Thomas G. Chastain

Dry conditions are normal for the Willamette Valley in July and August.  This is an important period for flowering and seed development in red clover seed crops.  While much of the region’s red clover seed crop is not irrigated, would the crop benefit from additional water during this dry period?  That is one of the questions that the seed production research and extension team has addressed.

Red clover irrigation trials at Hyslop Farm (TG Chastain photo)
Red clover irrigation trials at Hyslop Farm (TG Chastain photo)

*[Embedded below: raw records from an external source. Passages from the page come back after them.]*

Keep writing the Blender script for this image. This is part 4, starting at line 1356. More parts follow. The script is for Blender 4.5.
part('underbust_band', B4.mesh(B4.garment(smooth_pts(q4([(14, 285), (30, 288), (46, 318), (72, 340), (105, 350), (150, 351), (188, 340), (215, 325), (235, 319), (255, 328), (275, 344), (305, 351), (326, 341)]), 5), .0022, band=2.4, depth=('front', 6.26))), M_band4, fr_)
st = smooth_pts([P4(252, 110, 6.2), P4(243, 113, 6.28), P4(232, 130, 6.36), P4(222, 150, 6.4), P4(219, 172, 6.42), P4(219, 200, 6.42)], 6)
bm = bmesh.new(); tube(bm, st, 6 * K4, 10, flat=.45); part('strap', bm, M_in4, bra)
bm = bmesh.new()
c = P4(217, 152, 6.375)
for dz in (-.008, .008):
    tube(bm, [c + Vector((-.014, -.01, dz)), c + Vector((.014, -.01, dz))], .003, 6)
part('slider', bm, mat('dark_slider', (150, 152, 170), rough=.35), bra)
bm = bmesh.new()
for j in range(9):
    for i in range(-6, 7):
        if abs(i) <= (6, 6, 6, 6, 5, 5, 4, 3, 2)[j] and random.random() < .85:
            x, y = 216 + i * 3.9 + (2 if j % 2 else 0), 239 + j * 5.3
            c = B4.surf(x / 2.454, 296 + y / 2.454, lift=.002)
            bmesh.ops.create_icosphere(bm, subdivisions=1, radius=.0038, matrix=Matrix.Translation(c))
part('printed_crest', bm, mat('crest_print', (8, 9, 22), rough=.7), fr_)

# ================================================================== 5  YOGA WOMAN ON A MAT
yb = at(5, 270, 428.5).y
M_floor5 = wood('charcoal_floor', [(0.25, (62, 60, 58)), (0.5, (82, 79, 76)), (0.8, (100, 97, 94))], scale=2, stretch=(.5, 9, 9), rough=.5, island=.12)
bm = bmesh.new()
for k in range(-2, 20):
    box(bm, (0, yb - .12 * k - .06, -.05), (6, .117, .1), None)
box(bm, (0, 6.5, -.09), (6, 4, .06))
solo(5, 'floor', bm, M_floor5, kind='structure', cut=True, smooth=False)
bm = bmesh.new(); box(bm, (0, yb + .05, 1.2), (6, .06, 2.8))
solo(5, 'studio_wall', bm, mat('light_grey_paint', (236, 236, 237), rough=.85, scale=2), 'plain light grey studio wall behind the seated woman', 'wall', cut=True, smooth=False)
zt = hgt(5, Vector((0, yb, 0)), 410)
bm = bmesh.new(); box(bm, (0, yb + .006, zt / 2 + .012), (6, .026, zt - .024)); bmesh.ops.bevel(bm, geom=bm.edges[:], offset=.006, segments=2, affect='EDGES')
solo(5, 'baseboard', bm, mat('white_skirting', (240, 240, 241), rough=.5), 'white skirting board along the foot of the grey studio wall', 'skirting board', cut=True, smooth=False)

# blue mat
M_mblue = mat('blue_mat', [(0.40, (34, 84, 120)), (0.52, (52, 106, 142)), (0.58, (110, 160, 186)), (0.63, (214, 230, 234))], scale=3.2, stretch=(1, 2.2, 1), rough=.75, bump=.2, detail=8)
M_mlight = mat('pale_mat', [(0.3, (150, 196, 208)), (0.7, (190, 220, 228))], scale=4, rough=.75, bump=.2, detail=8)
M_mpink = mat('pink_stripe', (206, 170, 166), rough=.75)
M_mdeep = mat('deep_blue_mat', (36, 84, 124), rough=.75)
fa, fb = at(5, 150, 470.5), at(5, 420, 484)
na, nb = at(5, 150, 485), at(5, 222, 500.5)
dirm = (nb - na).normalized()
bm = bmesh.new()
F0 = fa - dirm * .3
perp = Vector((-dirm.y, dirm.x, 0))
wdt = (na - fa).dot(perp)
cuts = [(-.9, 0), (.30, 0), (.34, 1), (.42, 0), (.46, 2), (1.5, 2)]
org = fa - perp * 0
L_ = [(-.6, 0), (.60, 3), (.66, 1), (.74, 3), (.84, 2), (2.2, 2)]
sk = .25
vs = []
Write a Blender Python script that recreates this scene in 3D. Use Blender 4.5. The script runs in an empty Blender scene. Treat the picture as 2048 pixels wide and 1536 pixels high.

Field trials investigating the effects of irrigation on red clover seed production have been conducted at Oregon State University’s Hyslop Farm near Corvallis  from 2011 to 2014.  Rainfall for the July through September period in each of the years averaged only 37% of the long-term mean so the test conditions have been quite dry.  Following herbage removal and once regrowth had occurred, approximately four inches of irrigation water was applied to plots over a two-day period by using a custom-designed linear irrigation system equipped with minimum-drift sprinklers.  This single irrigation was strategically-timed to coincide with first flowering (BBCH 60) and was compared to plots receiving no irrigation.

The application of this single strategically-timed irrigation on red clover resulted in increased seed yields and the increases ranged from 10% to 24% depending on year and crop stand age.  Several measures of crop growth and development were not affected by the irrigation.  However, the number of seeds produced and seed weight were both increased by irrigation, and contributed to the improvement in seed yield with irrigation.

A single irrigation to support flowering and seed development in red clover is a beneficial practice in the extended dry weather of the typical Willamette Valley summer.